Lake District ramble – Keswick to Segdwick (64/20,362ks, 595m)

(written by Nancy)

We started the day with another full English breakfast – and a bowl of cereal and some yogurt.  After all that we were well fortified for the Lake District.  We started the day with a 14% climb up to Castlerigg Stone Circle, a circle of stones thought to be anywhere from 4-4500 years old.  It is up on the top of a hill, where there are great views of the surrounding valleys and the high mountains.  It is thought to be the oldest stone circle in Britain and possibly the oldest in all of Europe.  No one is quite sure what the purpose of the circle is but it is thought to have been used for ceremonial purposes.
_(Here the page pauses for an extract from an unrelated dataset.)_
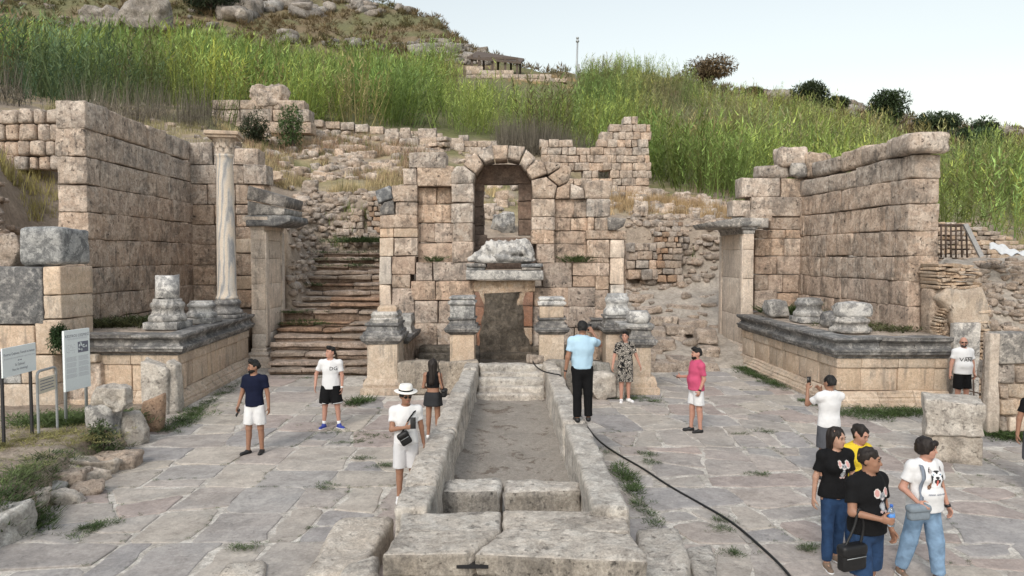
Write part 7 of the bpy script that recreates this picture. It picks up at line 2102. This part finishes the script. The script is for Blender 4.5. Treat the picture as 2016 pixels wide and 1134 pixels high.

After leaving the stone circle we made our way back down to the main road south for a bit and ten took a turn that took us around Lake Thirlmere on a very quiet road.  It was very scenic, and we saw several Saturday bunch riders out, enjoying the non-rainy day – no sunshine but no rain, which I guess counts as a good weather day in the Lakes District.  We made our way through Grasmere, where we stopped briefly at the Dove Cottage, former home of William Wadsworth and his family.

From Grasmere to Ambleside, the next major town south, there was wall to wall traffic coming into the Lake District.  Traffic was at a standstill on the other side of the road for much of the way – we were glad to be going the other direction today.  We stopped for a coffee and scone in Ambleside at a nice little café right on the main road.  I used all of the cream that came with my scone, slathering it on both sides of my scone.  After eating it all up I realized Dave had hardly touched his cream – what a waste of some good cream!  I tried to eat some of his just with my knife but he finally pushed it out of reach.

We continued our way south on A591, the main road.  There were quite a few ups and downs – the ups were pretty steep so we spent a lot of time in our granny gears.  Thankfully the traffic was pretty polite, waiting behind us as we huffed and puffed up the hills until there was a safe place to pass.  There were lots of people about – we finally saw a sign indicating that there was some kind of walking festival this weekend so perhaps that explains all of the traffic, though I expect most weekends are pretty busy up here.

We knew of one campground in Kendal but were trying to see if we could get a bit further south today to reduce the mileage for tomorrow.  We made it to Kendal about 2:00 and stopped in the tourist information center to see if they had any information about campgrounds further up the road.  The staff in the center gave Dave a list of campgrounds and told us of one about 5 miles or so up the road in Sedgwick where we could put up our tent.  So we picked up some things for snacks and dinner and made our way through some country lanes to the small village of Sedgwick.

After stopping to ask an older lady out for a stroll (like most in this area, she was wearing hiking boots and carrying a walking pole) where we might find the caravan park we came to the entrance to the park a few kilometers south of the village and saw the dreaded “no tents” sign.  We rode in to the park to see if they really were going to enforce that rule or if they would take a more neighbourly approach.  Well, unfortunately they opted for the rules approach and would not take tents.  Obviously it was a bit frustrating, given that we had been sent there by the tourist information office.  All seems a bit ridiculous to me, especially as tents generally have less impact on a site but there was no point in arguing.

After a bit of discussion Dave used his charm to get the folks at the park to call another site to see if they would take tents.  Yes, they would but they were apparently full.  Hmm, but that manager at that park suggested another place in the village that would take tents, the maize maze.  Hmm, all sounded a bit suspicious to me and I thought we should just keep riding south to find something but Dave wanted to go back into the village and give it a try.

Well, it turns out this maize maze is at a working farm where they do in fact take tents.  You are technically supposed to be a caravan club member but they let us pretend to be members for the day.  The camp area is just behind the farm buildings – basically a big grassy yard between the farm buildings and the next field of corn.  The maze, made out of maize, looks pretty neat – we didn’t go through it but there were quite a few folks here when we arrived.  Apparently they just switched from their summer program and are now only open Saturdays and Sundays.

We have access to the public toilets in the farm area but there are no showers so we just got a sponge bath today and it might be an interesting trek in the middle of the night to use the facilities….   No power at our spot but the owners are very nice and offered to charge the phone in their office so that is good.  There is also a spare plug by one of the caravan sites (there are only about 10 sites) so we can use that to make hot water with the immersion heater.  So, not a fancy site but actually it turned out much better than it was looking there for awhile!

It was very hot and sunny when we set up the tent but the fog now seems to have rolled in so it is getting a bit cooler.  I think we will have a wet tent in the morning.  Tomorrow we are headed toward Slaidburn – it’s not too far but it looks like there are some hills between here and there.  We may go a bit beyond there to another campground but after today we will probably call them to first check to see if they take low-class folks like us in tents.